-- start of Collected data --

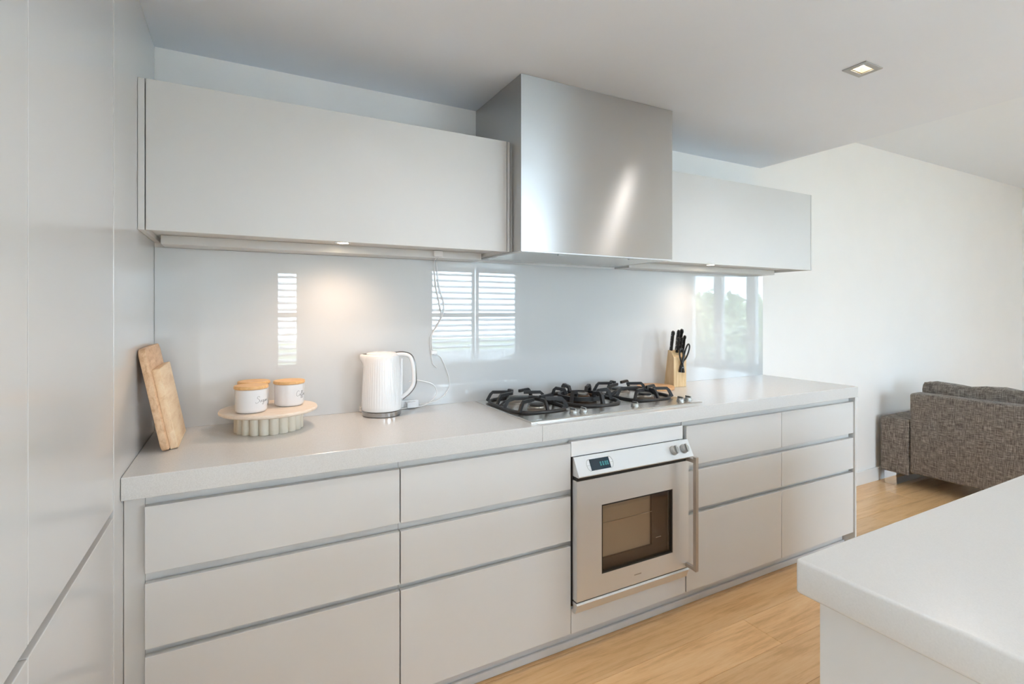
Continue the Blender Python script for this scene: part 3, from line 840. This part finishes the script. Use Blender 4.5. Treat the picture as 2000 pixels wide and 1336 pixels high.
for i, p in enumerate(path):
    tt = (path[min(i + 1, len(path) - 1)] - path[max(i - 1, 0)]).normalized()
    nn = side.cross(tt); 
    if nn.dot(p - cen) < 0: nn = -nn
    out.append(p + nn * .0085)
tube(bm, out, .0034, 8, flat=1.7)
obj('chrome_edge', bm, 'dark_chrome', h, smooth=60)
bm = bmesh.new(); tube(bm, [hp(.079, 1.150), hp(.0795, 1.00)], [.006, .005], 8); obj('water_gauge', bm, 'ceramic', t, smooth=60)
# its cord, looping up behind the handle to the wall plug
bm = bmesh.new()
tube(bm, smooth_path([(kx + .070, ky + .045, CT + .006), (.640, -.045, CT + .005), (.720, -.030, CT + .006), (.762, -.026, .946), (.786, -.024, .975), (.772, -.024, 1.012), (.735, -.024, 1.030), (.690, -.024, 1.040), (.655, -.022, 1.036)], 7), .0022, 6)
obj('cord', bm, 'white_plastic', t, smooth=60)

# double socket and plugs on the splashback behind the kettle
t = thing('power_socket', 'white power socket with a plug behind the kettle', 'socket', (.665, -.02, CT))
obj('plate', B((.615, .700, -.030, -.009, CT + .004, CT + .034), bev=.003), 'white_plastic', t)
obj('plug', B((.640, .682, -.056, -.0305, CT + .004, CT + .030), bev=.004), 'white_plastic', t)
t = tag(origin(obj('cable_clip', B((.445, .462, -.028, -.009, CT + .002, CT + .024), bev=.003), 'white_plastic'), (.4535, -.018, CT)), 'tiny white plug peeking out left of the kettle', 'plug')

# double white cord hanging from the wall cabinet
t = thing('hanging_cord', 'thin white twin cord hanging from the wall cabinet down the splashback', 'cord', (.78, -.02, CT))
obj('adapter', B((.735, .772, -.142, -.1205, 1.580, 1.606), bev=.003), 'white_plastic', t)
c1 = [(.757, -.128, 1.582), (.772, -.06, 1.572), (.789, -.018, 1.545), (.801, -.015, 1.457), (.826, -.015, 1.364), (.801, -.015, 1.294), (.767, -.015, 1.237), (.772, -.015, 1.156), (.811, -.015, 1.131), (.851, -.015, 1.023), (.826, -.015, .962), (.769, -.016, .936), (.706, -.022, .932)]
c2 = [(.750, -.130, 1.582), (.760, -.06, 1.572), (.776, -.015, 1.545), (.786, -.013, 1.457), (.806, -.013, 1.364), (.812, -.012, 1.320), (.784, -.012, 1.270), (.759, -.013, 1.225), (.764, -.013, 1.156), (.770, -.013, 1.11), (.790, -.013, 1.09)]
for c in (c1, c2):
    bm = bmesh.new(); tube(bm, smooth_path(c, 7), .0019, 6); obj('strand', bm, 'white_plastic', t, smooth=60)
obj('clip', B((.762, .790, -.022, -.0095, 1.150, 1.168), bev=.003), 'white_plastic', t)

# ================================================================== KNIFE BLOCK, KNIVES, SCISSORS, SERVING BOARD
P0 = Vector((2.131, -.138, CT)); ex = Vector((.0925, -.005, 0)).normalized(); ed = Vector((.024, .098, 0)).normalized(); 
def kb(a, d, z): return P0 + ex * a + ed * d + Vector((0, 0, z))
prof = [(0, 0.0006), (.100, 0.0006), (.060, .205), (.030, .200), (.0, .168)]
bm = prism(prof, lambda d, z, e: kb((0, .092)[e], d, z), bev=.002)
o = tag(origin(obj('knife_block', bm, 'block'), kb(.046, .05, 0)), 'pale wooden knife block holding black handled knives, right of the cooktop', 'knife block')
lean = (ed * (-.040) + Vector((0, 0, .205))).normalized()
KN = [(.014, .048, .110, .0105, 'tallest black handled knife at the left of the knife block, set apart'), (.056, .052, .115, .0095, 'black handled knife at the back middle of the knife block'),
      (.078, .050, .120, .0105, 'black handled knife rising highest on the right of the knife block'), (.036, .020, .085, .0085, 'short black handled knife at the front middle of the knife block'),
      (.060, .020, .085, .0080, 'short black handled knife between the front middle one and the right one'), (.082, .022, .095, .0085, 'black handled knife at the front right above the scissors')]
for a, dd, ln, r, lab in KN:
    zt = .204 if dd > .04 else .190
    s = kb(a, dd, zt)
    if dd < .03: s = kb(a, dd, .1935)
    t = thing('kitchen_knife', lab, 'knife', s, 'knives in the knife block')
    pts = [s + lean * (ln * q) for q in (0, .04, .2, .5, .8, .92, 1.0)]
    pts = [p - ed * (.006 * max(0, (q - .8) * 5) ) for p, q in zip(pts, (0, .04, .2, .5, .8, .92, 1.0))]
    bm = bmesh.new(); tube(bm, pts, [r * q for q in (1.15, 1.25, 1.15, 1.25, 1.25, 1.42, .9)], 12, flat=.62, up=tuple(ed))
    hdl = obj('handle', bm, 'black', t, smooth=50)
    for q in (.22, .5, .78):
        rb = bmesh.new(); c = s + lean * (ln * q) - ex * (r * .775)
        tube(rb, [c + ex * .001, c - ex * .0006], .0022, 8); obj('rivet', rb, 'knob_steel', hdl)
# scissors hang in the front slot
t = thing('scissors', 'black handled scissors hanging at the front of the knife block', 'scissors', kb(.05, -.012, .09))
bm = bmesh.new()
fz = -.010
def sc(a, z, d=fz): return kb(a, d, z)
tube(bm, [sc(.040, .084), sc(.047, .118), sc(.062, .150)], [.013, .0115, .0085], 10, flat=.6, up=tuple(ed))
lp = [(.062, .148), (.080, .160), (.098, .190), (.108, .222), (.104, .238), (.094, .236), (.080, .212), (.070, .182)]
tube(bm, smooth_path([sc(a, z) for a, z in lp], 5, True), .0046, 8, closed=True)
obj('handle', bm, 'black', t, smooth=60)
bm = bmesh.new()
tube(bm, [sc(.056, .084, fz - .006), sc(.051, .118, fz - .006), sc(.048, .140, fz - .006)], [.013, .0115, .0085], 10, flat=.6, up=tuple(ed))
lp = [(.048, .138), (.034, .165), (.030, .195), (.036, .215), (.048, .214), (.056, .195), (.056, .165)]
tube(bm, smooth_path([sc(a, z, fz - .006) for a, z in lp], 5, True), .0046, 8, closed=True)
obj('handle', bm, 'black', t, smooth=60)
bm = bmesh.new(); tube(bm, [sc(.050, .112, fz - .016), sc(.050, .112, fz + .006)], .003, 10); obj('pivot', bm, 'knob_steel', t)
# serving board lying flat
t = thing('serving_board', 'small orange brown wooden board lying flat between cooktop and knife block', 'board', (2.025, -.12, CT))
bx, by = 2.015, -.118
poly = [(bx + .100 * cos(2 * PI * k / 40), by + .100 * sin(2 * PI * k / 40)) for k in range(40)]
obj('board', prism(poly, lambda a, b, e: (a, b, (CT + .0005, CT + .0165)[e]), bev=.003), 'serving', t, smooth=40)

# ================================================================== LAMPS
for i, (x, y) in enumerate(DOWNLIGHTS):
    lab = ['lit rectangular recessed ceiling light at upper right', 'unseen rectangular recessed ceiling light added above the oven side of the worktop for brightness',
           'unseen rectangular recessed ceiling light added behind the camera for brightness'][i]
    t = thing('ceiling_light', lab, 'ceiling light', (x, y, HC), 'recessed ceiling lights')
    hx, hy = LAMP_HX, LAMP_HY
    obj('frame', slab(lambda u, v, q: (u, v, q), [x - .059, x + .059], [y - .044, y + .044], HC - .004, HC - .0003, [(x - hx, x + hx, y - hy, y + hy)]), 'lamp_frame', t)
    obj('reflector', B((x - hx + .0005, x - hx + .003, y - hy + .0005, y + hy - .0005, HC, HC + .05), (x + hx - .003, x + hx - .0005, y - hy + .0005, y + hy - .0005, HC, HC + .05),
        (x - hx + .003, x + hx - .003, y - hy + .0005, y - hy + .003, HC, HC + .05), (x - hx + .003, x + hx - .003, y + hy - .003, y + hy - .0005, HC, HC + .05)), 'lamp_white', t)
    obj('holder', B((x - hx + .003, x + hx - .003, y - hy + .003, y + hy - .003, HC + .045, HC + .05)), 'lamp_gold', t)
    obj('bulb', B((x - .012, x + .012, y - .010, y + .010, HC + .012, HC + .044), bev=.004), 'lamp_glow', t)
    ld = bpy.data.lights.new('ceiling_light_lamp', 'SPOT'); ld.energy = DOWNLIGHT_W; ld.color = (1.0, .96, .92); ld.spot_size = math.radians(150); ld.spot_blend = 1.0; ld.shadow_soft_size = .03
    lo = bpy.data.objects.new('lamp', ld); COL.objects.link(lo); lo.parent = t; lo.location = (0, 0, -.012)

for x, y, w, lab in ((.345, -.215, 2.6, 'small warm round light under the left wall cabinet above the kettle'), (2.335, -.215, 1.9, 'small warm round light under the right wall cabinet above the knife block')):
    zl = 1.608
    t = thing('cabinet_light', lab, 'cabinet light', (x, y, zl), 'warm lights under the wall cabinets')
    obj('ring', lathe([(.020, zl - .0002), (.030, zl - .0002), (.030, zl - .0035), (.020, zl - .004), (.020, zl - .0002)], x, y, 28), 'chrome', t, smooth=30)
    obj('lens', lathe([(0, zl - .0005), (.0195, zl - .0005), (.0195, zl - .0025), (0, zl - .0025)], x, y, 28), 'warm_glow', t)
    ld = bpy.data.lights.new('cabinet_light_lamp', 'SPOT'); ld.energy = w; ld.color = (1.0, .71, .50); ld.spot_size = math.radians(150); ld.spot_blend = 1.0; ld.shadow_soft_size = .02
    lo = bpy.data.objects.new('lamp', ld); COL.objects.link(lo); lo.parent = t; lo.location = (0, 0, -.012)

-- end of Collected data --

=== Exercise ===
Give again, exactly, the lines from the start of the data through the one holding "t = tag(origin(obj('cable_clip', B((.445, .462, -.028, -.009, CT"; omit the pictures.

=== Full output ===
Continue the Blender Python script for this scene: part 3, from line 840. This part finishes the script. Use Blender 4.5. Treat the picture as 2000 pixels wide and 1336 pixels high.
for i, p in enumerate(path):
    tt = (path[min(i + 1, len(path) - 1)] - path[max(i - 1, 0)]).normalized()
    nn = side.cross(tt); 
    if nn.dot(p - cen) < 0: nn = -nn
    out.append(p + nn * .0085)
tube(bm, out, .0034, 8, flat=1.7)
obj('chrome_edge', bm, 'dark_chrome', h, smooth=60)
bm = bmesh.new(); tube(bm, [hp(.079, 1.150), hp(.0795, 1.00)], [.006, .005], 8); obj('water_gauge', bm, 'ceramic', t, smooth=60)
# its cord, looping up behind the handle to the wall plug
bm = bmesh.new()
tube(bm, smooth_path([(kx + .070, ky + .045, CT + .006), (.640, -.045, CT + .005), (.720, -.030, CT + .006), (.762, -.026, .946), (.786, -.024, .975), (.772, -.024, 1.012), (.735, -.024, 1.030), (.690, -.024, 1.040), (.655, -.022, 1.036)], 7), .0022, 6)
obj('cord', bm, 'white_plastic', t, smooth=60)

# double socket and plugs on the splashback behind the kettle
t = thing('power_socket', 'white power socket with a plug behind the kettle', 'socket', (.665, -.02, CT))
obj('plate', B((.615, .700, -.030, -.009, CT + .004, CT + .034), bev=.003), 'white_plastic', t)
obj('plug', B((.640, .682, -.056, -.0305, CT + .004, CT + .030), bev=.004), 'white_plastic', t)
t = tag(origin(obj('cable_clip', B((.445, .462, -.028, -.009, CT + .002, CT + .024), bev=.003), 'white_plastic'), (.4535, -.018, CT)), 'tiny white plug peeking out left of the kettle', 'plug')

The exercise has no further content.